Por muito que me custe dizê-lo, há uma ligeiríssima mácula no impecável raciocínio do dr. Costa. Devo lembrar que a referida discórdia com a CE prende-se com a subida do salário mínimo, que em Janeiro trepou vertiginosamente dos 505 para os 530 euros. Embora possa ser impressão minha, mal habituado devido a tantos fins-de-semana em iates ao largo de Capri, julgo que um acréscimo de 25 euros não é susceptível de transformar os cidadãos em outdoors da abundância. Para benesses assim, era preferível estar quieto, nos salários, nos aumentos de produtos básicos ou acessórios e nos impostos em que o dr. Costa já jurou não bulir (garantia de que teremos agravamento à porta). Se a ideia é resgatar a populaça da tirania dos rendimentos pelintras, porque não se arremessa o salário mínimo para valores de, por exemplo, 1200 euros? Ou 3000? Ou 5347 e não se volta a falar nisso?

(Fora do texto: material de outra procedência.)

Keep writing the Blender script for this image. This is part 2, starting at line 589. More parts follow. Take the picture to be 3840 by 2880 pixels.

Não me venham dizer que é por causa do alegado impacto no desemprego, e sobretudo no desemprego de longa duração e dos pouco qualificados. Montantes à parte, semelhante patranha é justamente o "argumento" da CE, depressa ridicularizado pelas pensadoras à disposição do BE. Se metade das gémeas Mortágua demonstrou cientificamente a inexistência de relação entre o salário mínimo e o emprego, o caso declara-se encerrado. Os tratantes às ordens do grande capital tentaram impingir-nos a tese absurda de que convém ao salário mínimo, ou exactamente aos aumentos do salário mínimo, estar dependente da produtividade, da inflação e de palermices do género. Azar deles: saiu-lhes pela frente o fruto de uma educação às mãos do prof. Boaventura, o competente sr. Jerónimo, o engraçado "ministro" Centeno e, claro, o dr. Costa, "príncipe da política" segundo um dos diversos militantes do PSD que fazem campanha pelo PS.

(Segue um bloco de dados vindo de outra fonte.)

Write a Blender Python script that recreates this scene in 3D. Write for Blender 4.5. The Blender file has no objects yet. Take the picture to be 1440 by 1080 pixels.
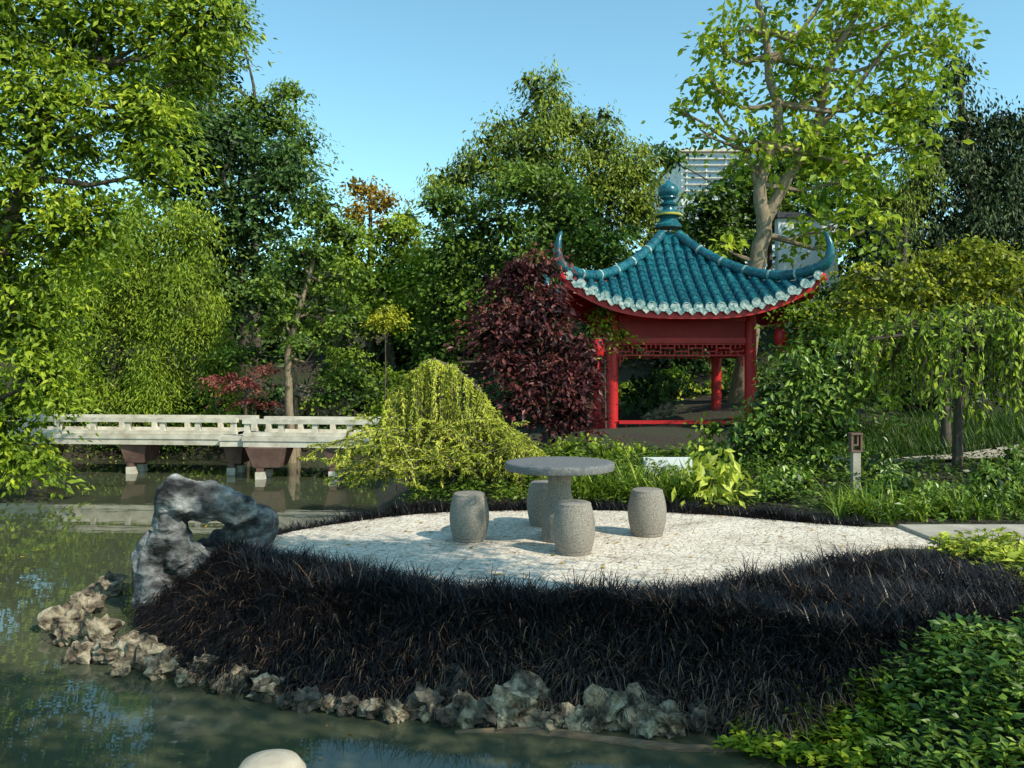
import bpy, math, random
import numpy as np
from mathutils import Vector, Matrix, noise as mnoise
random.seed(7); rng=np.random.default_rng(11)
F=1165.0; HZ=525.0; CH=1.6; WZ=-0.45
sc=bpy.context.scene; COL=sc.collection
def P(px,py,d): return np.array([(px-720)/F*d, d, CH-(py-HZ)/F*d])
def W(px,py,z=0.0):
    d=(CH-z)*F/(py-HZ); return np.array([(px-720)/F*d,d,z])
# ------------------------------------------------------------ materials
def newmat(name):
    m=bpy.data.materials.new(name); m.use_nodes=True
    nt=m.node_tree; nt.nodes.clear()
    out=nt.nodes.new('ShaderNodeOutputMaterial'); return m,nt,out
def N(nt,t,**k):
    n=nt.nodes.new(t)
    for a,b in k.items():
        if a.startswith('i_'):
            key=a[2:].replace('_',' ')
            n.inputs[key].default_value=b
        else: setattr(n,a,b)
    return n
def ramp(nt,stops):
    r=nt.nodes.new('ShaderNodeValToRGB'); e=r.color_ramp.elements
    while len(e)<len(stops): e.new(0.5)
    for el,(p,c) in zip(e,stops): el.position=p; el.color=(*c,1)
    return r
def leafmat(name,cd,cm,cl,trans=0.35,rough=0.45,spec=0.018,gain=1.5):
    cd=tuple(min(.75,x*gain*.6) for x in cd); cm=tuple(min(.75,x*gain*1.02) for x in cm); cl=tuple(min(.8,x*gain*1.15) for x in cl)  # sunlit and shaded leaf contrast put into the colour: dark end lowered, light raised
    m,nt,out=newmat(name)
    a=N(nt,'ShaderNodeAttribute',attribute_name='rnd')
    r=ramp(nt,[(0.0,cd),(0.5,cm),(1.0,cl)])
    nt.links.new(a.outputs['Fac'],r.inputs[0])
    p=N(nt,'ShaderNodeBsdfDiffuse'); gl=N(nt,'ShaderNodeBsdfGlossy',i_Roughness=rough); mg=N(nt,'ShaderNodeMixShader'); mg.inputs[0].default_value=spec
    gl.inputs['Color'].default_value=(1,1,.95,1)
    t=N(nt,'ShaderNodeBsdfTranslucent'); mx=N(nt,'ShaderNodeMixShader'); mx.inputs[0].default_value=trans
    nt.links.new(r.outputs[0],p.inputs['Color']); nt.links.new(r.outputs[0],t.inputs[0])
    nt.links.new(p.outputs[0],mx.inputs[1]); nt.links.new(t.outputs[0],mx.inputs[2])
    nt.links.new(mx.outputs[0],mg.inputs[1]); nt.links.new(gl.outputs[0],mg.inputs[2]); nt.links.new(mg.outputs[0],out.inputs[0])
    return m
def noisemat(name,stops,scale=5,detail=8,rough=0.8,bump=0.3,bscale=None,spec=0.3,dist=0.02,stretch=(1,1,1),nrough=0.6):
    m,nt,out=newmat(name)
    tc=N(nt,'ShaderNodeTexCoord'); mp=N(nt,'ShaderNodeMapping'); mp.inputs['Scale'].default_value=stretch
    nt.links.new(tc.outputs['Object'],mp.inputs[0])
    n=N(nt,'ShaderNodeTexNoise',i_Scale=scale,i_Detail=detail,i_Roughness=nrough)
    nt.links.new(mp.outputs[0],n.inputs['Vector'])
    r=ramp(nt,stops); nt.links.new(n.outputs['Fac'],r.inputs[0])
    p=N(nt,'ShaderNodeBsdfPrincipled',i_Roughness=rough); p.inputs['Specular IOR Level'].default_value=spec
    nt.links.new(r.outputs[0],p.inputs['Base Color'])
    n2=N(nt,'ShaderNodeTexNoise',i_Scale=bscale or scale*3,i_Detail=8); nt.links.new(mp.outputs[0],n2.inputs['Vector'])
    b=N(nt,'ShaderNodeBump',i_Strength=bump,i_Distance=dist); nt.links.new(n2.outputs['Fac'],b.inputs['Height'])
    nt.links.new(b.outputs[0],p.inputs['Normal']); nt.links.new(p.outputs[0],out.inputs[0])
    return m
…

Arrasado o estratagema dos déspotas, resta ao governo perder os últimos vestígios de timidez, cortar de vez as amarras da opressão e vincular os ordenados dos portugueses ao único critério realmente relevante: o parecer da maioria de esquerda. Parece-me excelente. O tempo novo é o tempo de elevar Portugal aos padrões de vida das nações admiráveis e admiradas pelo séquito do dr. Costa, tipo Venezuela e Cuba, onde os salários mínimos rondam, se bem me recordo, os 10 000 euros mensais. Ou se calhar os 10 euros, que para economistas de gabarito os zeros à direita não pesam. O que hoje pesa imenso, pelo menos a avaliar pela espectacular situação caseira, são os zeros à esquerda. Força, Portugal, e o último a sair que apague a luz - se o dr. Costa não a cortar primeiro, como o inspirador Maduro de Caracas.
Sexta-feira, 22 de Abril
Passar cartão
Não é o PCP que tem lampejos de lucidez: é o Bloco de Esquerda que vive em estado de alucinação perpétua. O episódio do "cartão de cidadania", que os comunistas dissimulados queriam impor e os comunistas assumidos vetaram, é apenas um exemplo. E nem sequer um exemplo original: por todo o Ocidente e arredores há "comissões", "observatórios" e centros de ócio similares empenhados na erradicação da discriminação de género através do massacre da gramática. Os primitivos, que pronunciavam "chuva" e aguardavam o aguaceiro, acreditavam que a linguagem determinava a realidade. O BE, sem hesitações ou subtilezas, também acredita, e é preciso um partido que acredita na democracia norte-coreana para moderar-lhes a toleima.
Ocasionalmente, critica-se os nossos humoristas por pouparem o BE à sátira. É possível que não se trate de uma questão ideológica, mas do simples facto de o BE constituir uma anedota em si mesmo. Eu próprio iniciei este texto decidido a aliviar-me de duas ou três graçolas alusivas e desisti entretanto. Cada frase, atitude ou proposta do BE já é uma graçola perfeita e involuntariamente (?) elaborada. E a melhor de todas é a circunstância de tamanha homenagem ao delírio ver-se hoje representada sobretudo por senhoras. Se a ideia é combater o enxovalho e a subalternização das mulheres, não seria mal pensado começar-se por aí.